The problem you are describing is related to doomsday argument and sunrise problem.
Estimating something from ignorance in this case relates to Bayesian estimation with uniform prior. In basically any inference problem you have some data $D$ and some parameter $\theta$ that you want to learn about using your data. There are multiple different methods that can be applied to such problems and Bayesian approach is one of them. The general idea is that you can use your prior knowledge about $\theta$, data and Bayes theorem to learn something about $\theta$ (i.e. posterior):
$$ \underbrace{P(\theta|D)}_\text{posterior} \propto \underbrace{P(D|\theta)}_\text{likelihood} \times \underbrace{P(\theta)}_\text{prior} $$
The basic idea is that you plug-in your prior into this formula and then check which of your prior expectations are likely given the data you have. Prior is some distribution for $\theta$ that is assumed a priori, that is, before seeing the data. You can make different assumptions about $\theta$ based on your actual problem and your subjective judgment.

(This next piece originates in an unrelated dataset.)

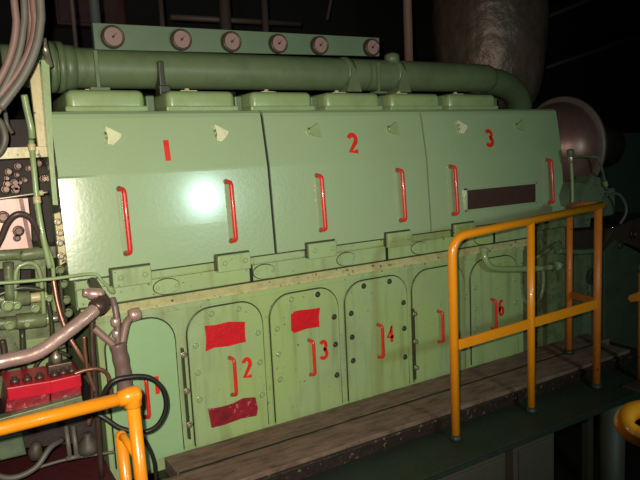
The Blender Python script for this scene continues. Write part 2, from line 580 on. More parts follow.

One simple choice that can be made is to assume that you have no knowledge whatsoever about $\theta$ just that it lies in some $[a,b]$ interval (so in fact you have some knowledge and make assumptions). In such case you use uniform distribution $\mathcal{U}(a,b)$ for $\theta$ and assume a priori that all the values in this interval are equally likely. Next, you update your assumptions by confronting them with the data. In this case ignorance-prior is used to make assumptions about $\theta$ that are to be tested and verified against the data. This is helpful because it gives you method of finding candidate values of $\theta$. Rephrasing it differently, you know nothing about $\theta$, but still you start with something to plug-in in the place the unknown to learn about it.
Notice that when using uniform priors this approach is coherent with maximum likelihood estimation, but when using non-uniform priors it can lead to different results that are influenced less or more by the prior. Bayesian approach could be also helpful in situations like the one described in your quote, where we do not have much data about problem of interest, where priors help to overcome those limitations by including out-of-data information in our statistical model.
J. Richard Gotts (1993) example is pretty simple and it needs only few assumptions and some basic algebra to understand it. Imagine that you have some point $x$ that lies on the line $[a, b]$, but you do not know exactly where it lies. For a moment let's forget what value does exactly have the beginning of the line $a$ and the end $b$, but let's think of them as $0\%$ and $100\%$ of total length $b-a$. Let's assume that $x$ can lie anywhere on the line, i.e. $X$ is a random variable uniformly distributed over $[a,b]$ interval. Making this assumptions lead us to conclusion that we have $0.95$ probability that $x$ is somewhere in the $95\%$ middle part of the line (recall that for uniform distribution $P(X < x) = \frac{x-a}{b-a}$). So if we are in the $95\%$ middle region of the line, than $x$ is at least $0.025(b-a)$ or at most $0.975(b-a)$.
Gott, J. R. (1993). Implications of the Copernican principle for our future prospects. Nature, 363(6427), 315-319.